- _Challenge_
In the listing that follows, retype every line from the first through the one containing "S.cycles.sample_clamp_indirect = 4.0". Pictures are to be left out.

* BEGIN *

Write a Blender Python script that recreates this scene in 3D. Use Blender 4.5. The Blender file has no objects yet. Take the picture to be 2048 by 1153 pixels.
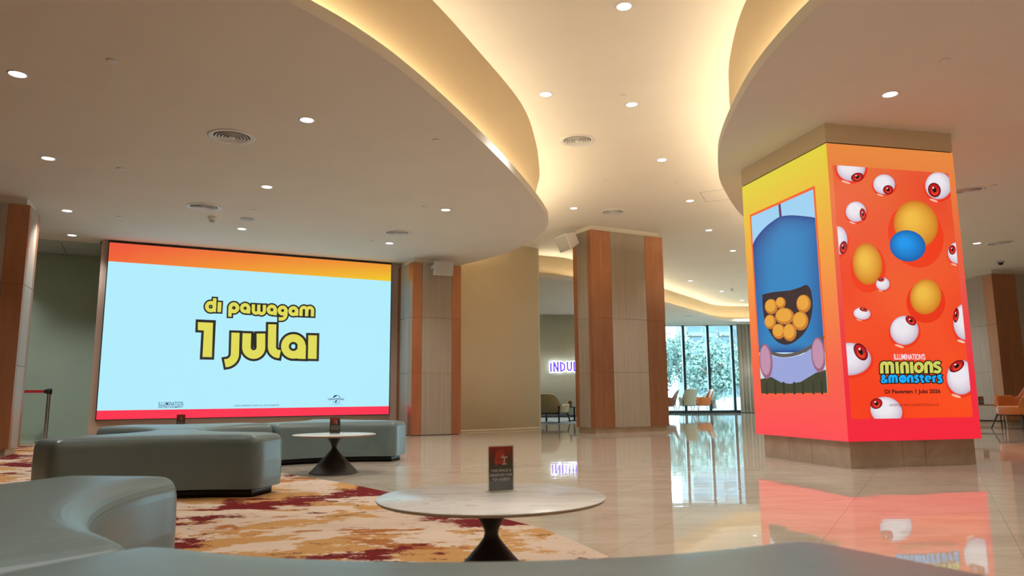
import bpy, bmesh, math, random
from mathutils import Vector, Matrix

S = bpy.context.scene
COL = S.collection
random.seed(7)
PI = math.pi
R = math.radians


def lin(r, g, b):
    f = lambda c: (c / 255 / 12.92) if c <= 10.3 else ((c / 255 + 0.055) / 1.055) ** 2.4
    return (f(r), f(g), f(b), 1.0)


# ------------------------------------------------------------------ camera, world, sun, exposure
cam = bpy.data.cameras.new('camera')
cam.lens = 1450 / 2048 * 36
cam.sensor_width = 36
cam.clip_start = 0.05
cam.clip_end = 600
cam.dof.use_dof = True
cam.dof.focus_distance = 8.0
cam.dof.aperture_fstop = 5.0
camo = bpy.data.objects.new('camera', cam)
COL.objects.link(camo)
pitch, roll = R(8.5), R(0.46)
fw = Vector((0, math.cos(pitch), math.sin(pitch)))
r0 = Vector((1, 0, 0))
u0 = r0.cross(fw)
rr = r0 * math.cos(roll) - u0 * math.sin(roll)
uu = u0 * math.cos(roll) + r0 * math.sin(roll)
camo.matrix_world = Matrix(((rr.x, uu.x, -fw.x, 0), (rr.y, uu.y, -fw.y, 0), (rr.z, uu.z, -fw.z, 0.70), (0, 0, 0, 1)))
S.camera = camo

world = bpy.data.worlds.new('world')
S.world = world
world.use_nodes = True
bg = world.node_tree.nodes['Background']
bg.inputs['Color'].default_value = (0.72, 0.93, 1.0, 1)
bg.inputs['Strength'].default_value = 14.0

sun = bpy.data.lights.new('sun', 'SUN')
sun.energy = 6.0
sun.angle = R(2)
sun.color = (1, 0.97, 0.9)
suno = bpy.data.objects.new('sun', sun)
COL.objects.link(suno)
suno.rotation_euler = (R(38), 0, R(25))

S.view_settings.view_transform = 'Standard'
S.view_settings.look = 'None'
S.view_settings.gamma = 1
S.view_settings.use_curve_mapping = False
S.view_settings.exposure = 0.0
S.cycles.max_bounces = 10
S.cycles.diffuse_bounces = 5
S.cycles.glossy_bounces = 4
S.cycles.transparent_max_bounces = 12
S.cycles.caustics_reflective = False
S.cycles.caustics_refractive = False
S.cycles.sample_clamp_indirect = 4.0

COVE_POWER = 63.0       # emission of the hidden cove strips
COVE_COLOR = (1.0, 0.81, 0.53)
SPOT_W = 108.0           # watts of one recessed downlight
SPOT_COLOR = (1.0, 0.985, 0.94)
ZL, ZR, ZU, ZF = 3.32, 3.38, 4.0, 3.40   # left soffit, right soffit, upper ceiling, far soffit


# ------------------------------------------------------------------ materials
def mat(name, base=(0.8, 0.8, 0.8), rough=0.5, metal=0.0, emit=None, estr=1.0, spec=None, coat=0):
    m = bpy.data.materials.new(name)
    m.use_nodes = True
    p = m.node_tree.nodes['Principled BSDF']
    p.inputs['Base Color'].default_value = (*base[:3], 1)
    p.inputs['Roughness'].default_value = rough
    p.inputs['Metallic'].default_value = metal
    if spec is not None:
        p.inputs['Specular IOR Level'].default_value = spec
    if coat:
        p.inputs['Coat Weight'].default_value = coat
        p.inputs['Coat Roughness'].default_value = 0.1
    if emit:
        p.inputs['Emission Color'].default_value = (*emit[:3], 1)
        p.inputs['Emission Strength'].default_value = estr
    return m


class N:
    def __init__(s, m):
        s.t = m.node_tree
        s.p = s.t.nodes.get('Principled BSDF')

    def n(s, typ, **kw):
        x = s.t.nodes.new(typ)
        for k, v in kw.items():
            if k in x.inputs:
                x.inputs[k].default_value = v
            else:
                setattr(x, k, v)
        return x

    def l(s, a, b):
        s.t.links.new(a, b)

    def coord(s, scale=(1, 1, 1), rot=(0, 0, 0), loc=(0, 0, 0), kind='Object'):
        tc = s.n('ShaderNodeTexCoord')
        mp = s.n('ShaderNodeMapping')
        mp.inputs['Scale'].default_value = scale
        mp.inputs['Rotation'].default_value = rot
        mp.inputs['Location'].default_value = loc
        s.l(tc.outputs[kind], mp.inputs['Vector'])
        return mp.outputs['Vector']

    def noise(s, vec, scale, detail=4, rough=0.55, dist=0.0):
        x = s.n('ShaderNodeTexNoise')
        x.inputs['Scale'].default_value = scale
        x.inputs['Detail'].default_value = detail
        x.inputs['Roughness'].default_value = rough
        x.inputs['Distortion'].default_value = dist
        s.l(vec, x.inputs['Vector'])
        return x.outputs['Fac']

    def ramp(s, fac, stops, interp='LINEAR'):
        x = s.n('ShaderNodeValToRGB')
        e = x.color_ramp.elements
        x.color_ramp.interpolation = interp
        while len(e) < len(stops):
            e.new(0.5)
        for q, (pos, c) in zip(e, stops):
            q.position = pos
            q.color = c if len(c) == 4 else (*c, 1)
        s.l(fac, x.inputs['Fac'])
        return x.outputs['Color']

    def mix(s, fac, a, b, blend='MIX'):
        x = s.n('ShaderNodeMix', data_type='RGBA', blend_type=blend)
        for sock, v in ((x.inputs[0], fac), (x.inputs[6], a), (x.inputs[7], b)):
            if hasattr(v, 'is_output') or hasattr(v, 'links'):
                s.l(v, sock)
            else:
                sock.default_value = v
        return x.outputs[2]

    def math(s, op, a, b=None, c=None):
        x = s.n('ShaderNodeMath', operation=op)
        for sock, v in zip(x.inputs, (a, b, c)):
            if v is None:
                continue
            if hasattr(v, 'links'):
                s.l(v, sock)
            else:
                sock.default_value = v
        return x.outputs[0]

    def bump(s, h, strength=0.2, dist=0.01):
        x = s.n('ShaderNodeBump')
        x.inputs['Strength'].default_value = strength
        x.inputs['Distance'].default_value = dist
        s.l(h, x.inputs['Height'])
        s.l(x.outputs['Normal'], s.p.inputs['Normal'])


def wall_paint(name, c, rough=0.85, var=0.06):
    m = mat(name, c, rough)
    k = N(m)
    v = k.coord()
    f = k.noise(v, 1.3, 5)
    a = tuple(x * (1 - var) for x in c[:3])
    b = tuple(min(1, x * (1 + var)) for x in c[:3])
    k.l(k.ramp(f, [(0.3, a), (0.7, b)]), k.p.inputs['Base Color'])
    k.bump(k.noise(v, 220, 2), 0.04, 0.002)
    return m


CEIL = wall_paint('ceiling_paint', (0.84, 0.80, 0.73), 0.9, 0.02)
CEIL_BRIGHT = wall_paint('ceiling_paint_brightened', (0.93, 0.88, 0.80), 0.9, 0.015)  # same ceiling paint, lightened to stand in for missing ambient light
FASCIA = wall_paint('fascia_paint', (0.66, 0.53, 0.34), 0.85, 0.02)
CREAM = wall_paint('cream_wall_paint', (0.88, 0.74, 0.51), 0.8, 0.03)
SURROUND = wall_paint('screen_surround_paint', (0.52, 0.40, 0.33), 0.8, 0.02)
GREENW = wall_paint('grey_green_paint', (0.46, 0.62, 0.53), 0.75, 0.04)
OLIVE = wall_paint('olive_plaster', (0.62, 0.59, 0.45), 0.8, 0.06)
TILEC = wall_paint('ceiling_tile_board', (0.45, 0.5, 0.47), 0.85, 0.03)
DARKGAP = mat('dark_gap', (0.02, 0.02, 0.022), 0.7)
BLACK = mat('black_powder_coat', (0.012, 0.012, 0.013), 0.45)
FRAMEB = mat('dark_window_frame', (0.02, 0.035, 0.045), 0.4, 0.3)
WHITEP = mat('white_plastic', (0.85, 0.84, 0.83), 0.45)
GREYP = mat('grey_plastic', (0.42, 0.42, 0.43), 0.5)
CHROME = mat('brushed_steel', (0.6, 0.61, 0.6), 0.28, 1.0)
REDBELT = mat('red_webbing', (0.55, 0.02, 0.03), 0.7)
BRASS = mat('brass_joint', (0.75, 0.55, 0.33), 0.25, 1.0)
LAMP = mat('lamp_lens', (1, 1, 1), 0.5, emit=(1, 0.97, 0.92), estr=9.0)
COVEM = mat('cove_strip_light', (1, 1, 1), 0.5, emit=COVE_COLOR, estr=COVE_POWER)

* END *

- _Result of the task_
Write a Blender Python script that recreates this scene in 3D. Use Blender 4.5. The Blender file has no objects yet. Take the picture to be 2048 by 1153 pixels.
import bpy, bmesh, math, random
from mathutils import Vector, Matrix

S = bpy.context.scene
COL = S.collection
random.seed(7)
PI = math.pi
R = math.radians


def lin(r, g, b):
    f = lambda c: (c / 255 / 12.92) if c <= 10.3 else ((c / 255 + 0.055) / 1.055) ** 2.4
    return (f(r), f(g), f(b), 1.0)


# ------------------------------------------------------------------ camera, world, sun, exposure
cam = bpy.data.cameras.new('camera')
cam.lens = 1450 / 2048 * 36
cam.sensor_width = 36
cam.clip_start = 0.05
cam.clip_end = 600
cam.dof.use_dof = True
cam.dof.focus_distance = 8.0
cam.dof.aperture_fstop = 5.0
camo = bpy.data.objects.new('camera', cam)
COL.objects.link(camo)
pitch, roll = R(8.5), R(0.46)
fw = Vector((0, math.cos(pitch), math.sin(pitch)))
r0 = Vector((1, 0, 0))
u0 = r0.cross(fw)
rr = r0 * math.cos(roll) - u0 * math.sin(roll)
uu = u0 * math.cos(roll) + r0 * math.sin(roll)
camo.matrix_world = Matrix(((rr.x, uu.x, -fw.x, 0), (rr.y, uu.y, -fw.y, 0), (rr.z, uu.z, -fw.z, 0.70), (0, 0, 0, 1)))
S.camera = camo

world = bpy.data.worlds.new('world')
S.world = world
world.use_nodes = True
bg = world.node_tree.nodes['Background']
bg.inputs['Color'].default_value = (0.72, 0.93, 1.0, 1)
bg.inputs['Strength'].default_value = 14.0

sun = bpy.data.lights.new('sun', 'SUN')
sun.energy = 6.0
sun.angle = R(2)
sun.color = (1, 0.97, 0.9)
suno = bpy.data.objects.new('sun', sun)
COL.objects.link(suno)
suno.rotation_euler = (R(38), 0, R(25))

S.view_settings.view_transform = 'Standard'
S.view_settings.look = 'None'
S.view_settings.gamma = 1
S.view_settings.use_curve_mapping = False
S.view_settings.exposure = 0.0
S.cycles.max_bounces = 10
S.cycles.diffuse_bounces = 5
S.cycles.glossy_bounces = 4
S.cycles.transparent_max_bounces = 12
S.cycles.caustics_reflective = False
S.cycles.caustics_refractive = False
S.cycles.sample_clamp_indirect = 4.0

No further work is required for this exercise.